Source material —
■ ■ ■

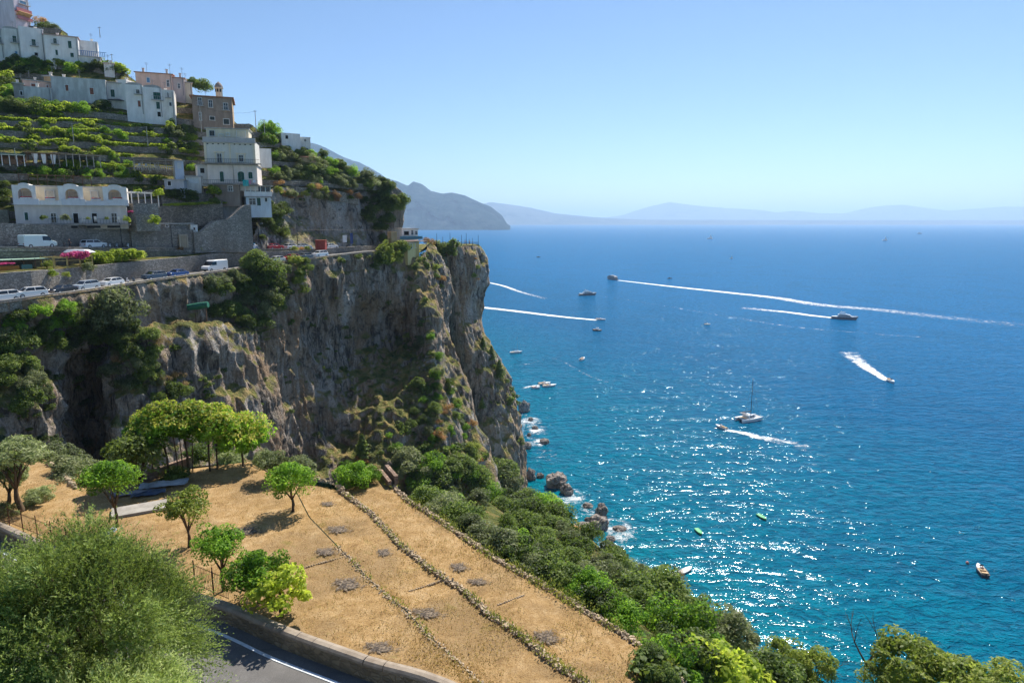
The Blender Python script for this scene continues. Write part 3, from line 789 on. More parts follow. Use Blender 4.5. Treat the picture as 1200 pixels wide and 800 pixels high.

■ ■ ■

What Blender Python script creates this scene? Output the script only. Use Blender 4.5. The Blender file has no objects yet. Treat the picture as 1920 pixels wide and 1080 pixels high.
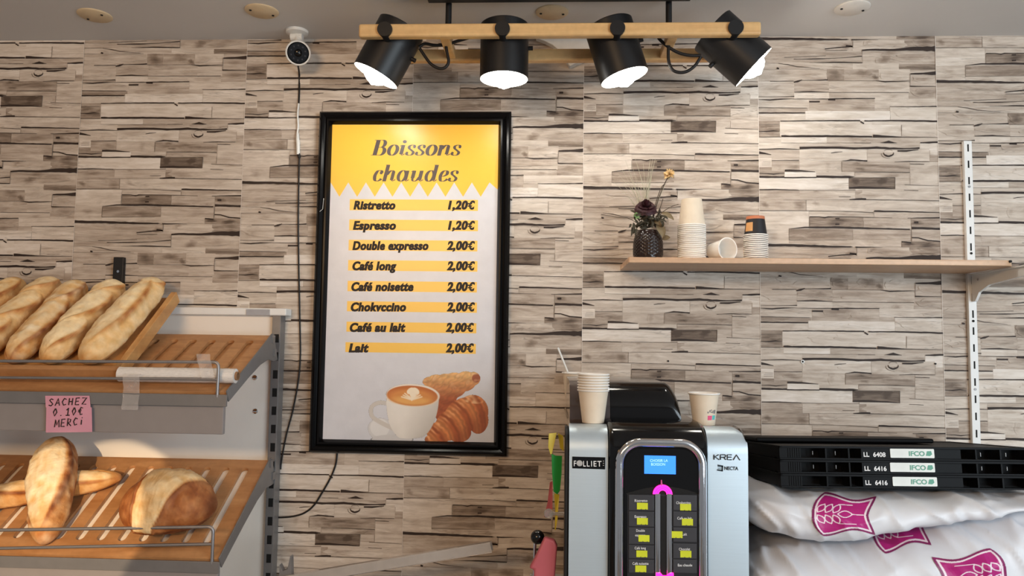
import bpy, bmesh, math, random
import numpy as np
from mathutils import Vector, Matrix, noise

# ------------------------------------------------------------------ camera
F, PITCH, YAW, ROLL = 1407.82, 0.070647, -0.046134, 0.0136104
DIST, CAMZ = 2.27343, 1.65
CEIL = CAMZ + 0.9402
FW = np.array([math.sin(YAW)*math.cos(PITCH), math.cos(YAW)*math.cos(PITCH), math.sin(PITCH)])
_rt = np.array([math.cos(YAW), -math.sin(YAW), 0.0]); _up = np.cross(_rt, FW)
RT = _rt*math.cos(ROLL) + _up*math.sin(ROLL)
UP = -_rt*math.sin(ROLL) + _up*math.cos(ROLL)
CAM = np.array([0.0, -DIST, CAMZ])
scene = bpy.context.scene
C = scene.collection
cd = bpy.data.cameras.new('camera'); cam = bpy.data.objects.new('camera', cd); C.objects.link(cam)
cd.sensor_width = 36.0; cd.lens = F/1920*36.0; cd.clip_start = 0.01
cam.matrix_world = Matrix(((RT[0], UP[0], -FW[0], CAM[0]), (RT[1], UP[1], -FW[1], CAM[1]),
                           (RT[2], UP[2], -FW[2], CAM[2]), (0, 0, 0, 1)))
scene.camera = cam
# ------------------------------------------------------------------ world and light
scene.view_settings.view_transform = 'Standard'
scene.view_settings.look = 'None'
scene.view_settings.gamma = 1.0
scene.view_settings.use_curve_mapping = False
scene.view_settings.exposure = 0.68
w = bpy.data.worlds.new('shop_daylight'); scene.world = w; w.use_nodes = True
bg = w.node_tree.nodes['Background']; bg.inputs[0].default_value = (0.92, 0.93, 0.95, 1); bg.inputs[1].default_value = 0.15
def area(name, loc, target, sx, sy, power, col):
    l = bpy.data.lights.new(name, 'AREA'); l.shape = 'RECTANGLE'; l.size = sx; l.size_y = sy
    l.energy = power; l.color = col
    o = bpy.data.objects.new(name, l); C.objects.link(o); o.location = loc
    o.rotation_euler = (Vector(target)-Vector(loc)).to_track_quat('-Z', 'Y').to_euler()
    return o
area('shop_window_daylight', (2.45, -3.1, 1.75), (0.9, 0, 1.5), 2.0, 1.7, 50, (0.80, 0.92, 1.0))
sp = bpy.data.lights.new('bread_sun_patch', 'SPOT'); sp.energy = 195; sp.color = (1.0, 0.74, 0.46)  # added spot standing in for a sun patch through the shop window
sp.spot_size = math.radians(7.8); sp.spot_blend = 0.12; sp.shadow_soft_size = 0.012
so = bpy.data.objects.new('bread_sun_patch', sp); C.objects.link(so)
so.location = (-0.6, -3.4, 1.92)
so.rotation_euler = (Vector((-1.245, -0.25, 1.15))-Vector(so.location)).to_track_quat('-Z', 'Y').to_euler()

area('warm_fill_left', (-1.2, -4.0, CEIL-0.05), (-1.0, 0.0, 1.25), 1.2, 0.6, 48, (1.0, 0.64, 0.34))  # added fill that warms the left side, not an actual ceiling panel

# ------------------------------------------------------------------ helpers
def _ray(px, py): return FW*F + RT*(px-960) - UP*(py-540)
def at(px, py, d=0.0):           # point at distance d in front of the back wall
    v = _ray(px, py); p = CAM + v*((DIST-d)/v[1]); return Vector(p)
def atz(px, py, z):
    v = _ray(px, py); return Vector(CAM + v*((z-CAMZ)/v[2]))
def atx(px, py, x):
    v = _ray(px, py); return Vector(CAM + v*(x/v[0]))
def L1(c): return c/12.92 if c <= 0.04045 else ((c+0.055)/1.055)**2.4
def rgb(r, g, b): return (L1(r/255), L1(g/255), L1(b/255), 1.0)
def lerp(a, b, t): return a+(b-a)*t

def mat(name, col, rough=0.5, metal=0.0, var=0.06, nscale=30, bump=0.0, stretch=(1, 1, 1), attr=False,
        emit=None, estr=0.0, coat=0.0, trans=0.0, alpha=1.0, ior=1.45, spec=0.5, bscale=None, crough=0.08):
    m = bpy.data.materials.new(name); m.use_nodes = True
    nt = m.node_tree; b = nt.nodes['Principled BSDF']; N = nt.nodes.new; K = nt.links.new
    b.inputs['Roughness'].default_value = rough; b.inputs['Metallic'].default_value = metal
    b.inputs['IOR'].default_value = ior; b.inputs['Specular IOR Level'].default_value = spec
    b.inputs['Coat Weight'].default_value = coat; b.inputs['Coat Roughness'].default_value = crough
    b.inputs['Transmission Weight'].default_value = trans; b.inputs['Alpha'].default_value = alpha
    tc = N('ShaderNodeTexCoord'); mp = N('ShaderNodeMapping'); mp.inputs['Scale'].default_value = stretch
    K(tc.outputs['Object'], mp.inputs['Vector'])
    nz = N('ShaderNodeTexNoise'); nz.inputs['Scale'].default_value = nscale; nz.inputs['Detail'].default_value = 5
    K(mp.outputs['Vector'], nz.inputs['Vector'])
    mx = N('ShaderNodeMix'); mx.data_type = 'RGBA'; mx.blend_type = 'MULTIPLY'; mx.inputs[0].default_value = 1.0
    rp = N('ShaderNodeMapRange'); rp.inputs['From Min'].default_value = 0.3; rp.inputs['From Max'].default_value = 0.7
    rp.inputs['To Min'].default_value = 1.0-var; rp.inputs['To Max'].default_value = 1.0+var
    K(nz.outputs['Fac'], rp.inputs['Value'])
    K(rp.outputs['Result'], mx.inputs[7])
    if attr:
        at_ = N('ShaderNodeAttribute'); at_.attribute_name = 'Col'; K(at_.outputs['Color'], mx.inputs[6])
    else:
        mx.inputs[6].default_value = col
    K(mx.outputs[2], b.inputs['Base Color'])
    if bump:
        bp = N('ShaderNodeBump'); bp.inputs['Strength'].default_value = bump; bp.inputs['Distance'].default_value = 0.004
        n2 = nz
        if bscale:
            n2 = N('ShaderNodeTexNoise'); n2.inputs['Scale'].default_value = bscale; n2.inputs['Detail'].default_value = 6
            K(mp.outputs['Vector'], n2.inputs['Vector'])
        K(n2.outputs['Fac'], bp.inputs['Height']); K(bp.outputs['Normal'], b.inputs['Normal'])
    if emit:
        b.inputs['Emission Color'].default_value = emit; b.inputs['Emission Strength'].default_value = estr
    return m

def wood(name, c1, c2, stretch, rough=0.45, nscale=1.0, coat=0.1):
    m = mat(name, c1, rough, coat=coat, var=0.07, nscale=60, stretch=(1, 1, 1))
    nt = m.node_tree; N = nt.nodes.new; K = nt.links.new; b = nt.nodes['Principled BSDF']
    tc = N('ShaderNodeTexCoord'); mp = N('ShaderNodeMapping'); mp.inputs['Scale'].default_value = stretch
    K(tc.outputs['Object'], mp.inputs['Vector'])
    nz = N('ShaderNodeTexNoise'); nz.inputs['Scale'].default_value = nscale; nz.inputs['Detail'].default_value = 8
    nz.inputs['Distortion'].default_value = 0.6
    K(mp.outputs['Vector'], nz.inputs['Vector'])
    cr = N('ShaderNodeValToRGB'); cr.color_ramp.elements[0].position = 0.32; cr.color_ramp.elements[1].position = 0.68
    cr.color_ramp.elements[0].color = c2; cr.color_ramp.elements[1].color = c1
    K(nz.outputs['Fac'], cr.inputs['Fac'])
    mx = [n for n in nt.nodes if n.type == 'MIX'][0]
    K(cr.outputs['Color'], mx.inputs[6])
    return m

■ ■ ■

Exercise — Among the entries above, locate the line with "What Blender Python" and the line with "from mathutils import Vector, Matrix, noise". Give those two lines and all lines between them again, exactly, leaving out the pictures.

Solution for this exercise —
What Blender Python script creates this scene? Output the script only. Use Blender 4.5. The Blender file has no objects yet. Treat the picture as 1920 pixels wide and 1080 pixels high.
import bpy, bmesh, math, random
import numpy as np
from mathutils import Vector, Matrix, noise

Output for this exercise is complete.